## GIVEN EXERCISE:
Write out the data below in full, unchanged, minus the images.

^^^^

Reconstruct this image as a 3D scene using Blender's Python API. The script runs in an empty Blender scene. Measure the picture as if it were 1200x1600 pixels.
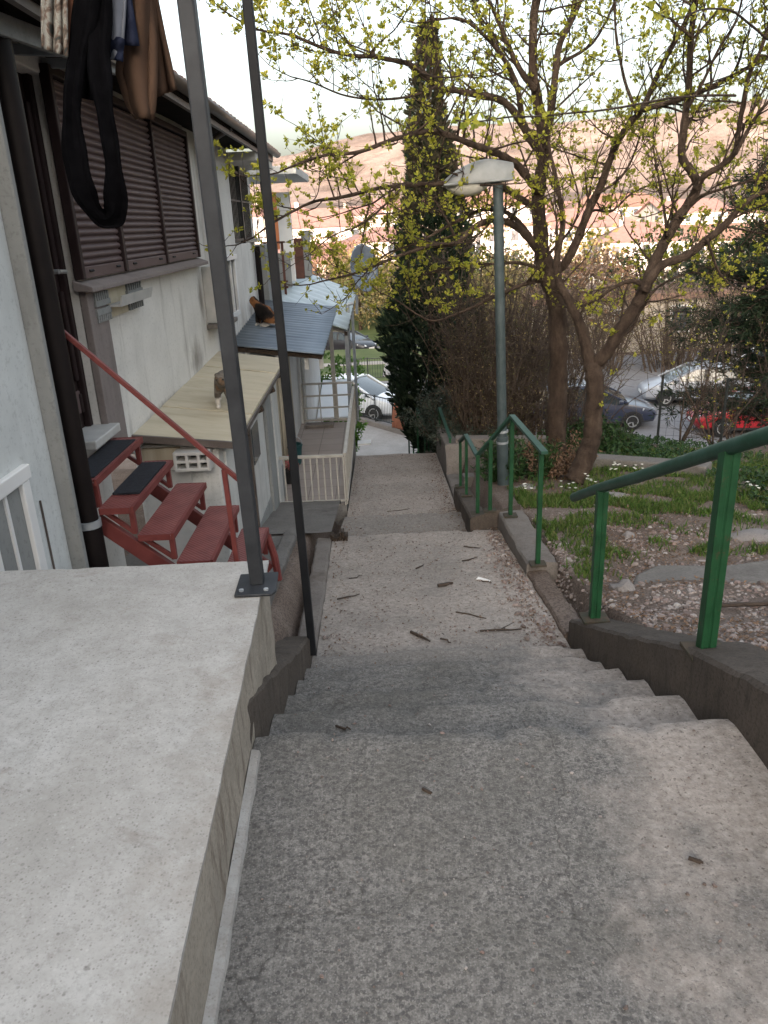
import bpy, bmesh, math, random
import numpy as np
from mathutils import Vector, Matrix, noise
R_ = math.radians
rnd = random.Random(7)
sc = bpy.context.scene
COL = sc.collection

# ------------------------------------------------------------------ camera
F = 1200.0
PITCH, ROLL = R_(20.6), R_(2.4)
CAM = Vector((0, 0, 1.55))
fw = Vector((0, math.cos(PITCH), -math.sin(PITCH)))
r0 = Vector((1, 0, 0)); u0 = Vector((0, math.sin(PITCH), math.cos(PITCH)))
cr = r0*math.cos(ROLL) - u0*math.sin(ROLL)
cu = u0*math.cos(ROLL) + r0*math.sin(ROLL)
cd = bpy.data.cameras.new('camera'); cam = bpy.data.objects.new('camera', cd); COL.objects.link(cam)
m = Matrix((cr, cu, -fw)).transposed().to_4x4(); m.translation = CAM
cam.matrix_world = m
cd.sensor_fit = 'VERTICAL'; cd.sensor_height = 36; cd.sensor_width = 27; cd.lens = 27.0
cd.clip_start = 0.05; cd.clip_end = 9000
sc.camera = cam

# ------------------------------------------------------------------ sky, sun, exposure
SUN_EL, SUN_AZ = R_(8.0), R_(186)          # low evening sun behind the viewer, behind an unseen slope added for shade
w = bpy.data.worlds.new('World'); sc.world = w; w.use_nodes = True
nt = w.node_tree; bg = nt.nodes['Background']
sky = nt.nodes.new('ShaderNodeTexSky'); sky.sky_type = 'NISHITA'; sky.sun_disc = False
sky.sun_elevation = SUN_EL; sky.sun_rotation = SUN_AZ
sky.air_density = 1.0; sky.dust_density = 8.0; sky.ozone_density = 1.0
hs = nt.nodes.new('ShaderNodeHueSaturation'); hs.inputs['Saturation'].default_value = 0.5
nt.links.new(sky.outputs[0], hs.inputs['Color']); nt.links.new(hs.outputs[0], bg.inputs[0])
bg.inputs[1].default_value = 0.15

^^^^

## RIGHT ANSWER:
Reconstruct this image as a 3D scene using Blender's Python API. The script runs in an empty Blender scene. Measure the picture as if it were 1200x1600 pixels.
import bpy, bmesh, math, random
import numpy as np
from mathutils import Vector, Matrix, noise
R_ = math.radians
rnd = random.Random(7)
sc = bpy.context.scene
COL = sc.collection

# ------------------------------------------------------------------ camera
F = 1200.0
PITCH, ROLL = R_(20.6), R_(2.4)
CAM = Vector((0, 0, 1.55))
fw = Vector((0, math.cos(PITCH), -math.sin(PITCH)))
r0 = Vector((1, 0, 0)); u0 = Vector((0, math.sin(PITCH), math.cos(PITCH)))
cr = r0*math.cos(ROLL) - u0*math.sin(ROLL)
cu = u0*math.cos(ROLL) + r0*math.sin(ROLL)
cd = bpy.data.cameras.new('camera'); cam = bpy.data.objects.new('camera', cd); COL.objects.link(cam)
m = Matrix((cr, cu, -fw)).transposed().to_4x4(); m.translation = CAM
cam.matrix_world = m
cd.sensor_fit = 'VERTICAL'; cd.sensor_height = 36; cd.sensor_width = 27; cd.lens = 27.0
cd.clip_start = 0.05; cd.clip_end = 9000
sc.camera = cam

# ------------------------------------------------------------------ sky, sun, exposure
SUN_EL, SUN_AZ = R_(8.0), R_(186)          # low evening sun behind the viewer, behind an unseen slope added for shade
w = bpy.data.worlds.new('World'); sc.world = w; w.use_nodes = True
nt = w.node_tree; bg = nt.nodes['Background']
sky = nt.nodes.new('ShaderNodeTexSky'); sky.sky_type = 'NISHITA'; sky.sun_disc = False
sky.sun_elevation = SUN_EL; sky.sun_rotation = SUN_AZ
sky.air_density = 1.0; sky.dust_density = 8.0; sky.ozone_density = 1.0
hs = nt.nodes.new('ShaderNodeHueSaturation'); hs.inputs['Saturation'].default_value = 0.5
nt.links.new(sky.outputs[0], hs.inputs['Color']); nt.links.new(hs.outputs[0], bg.inputs[0])
bg.inputs[1].default_value = 0.15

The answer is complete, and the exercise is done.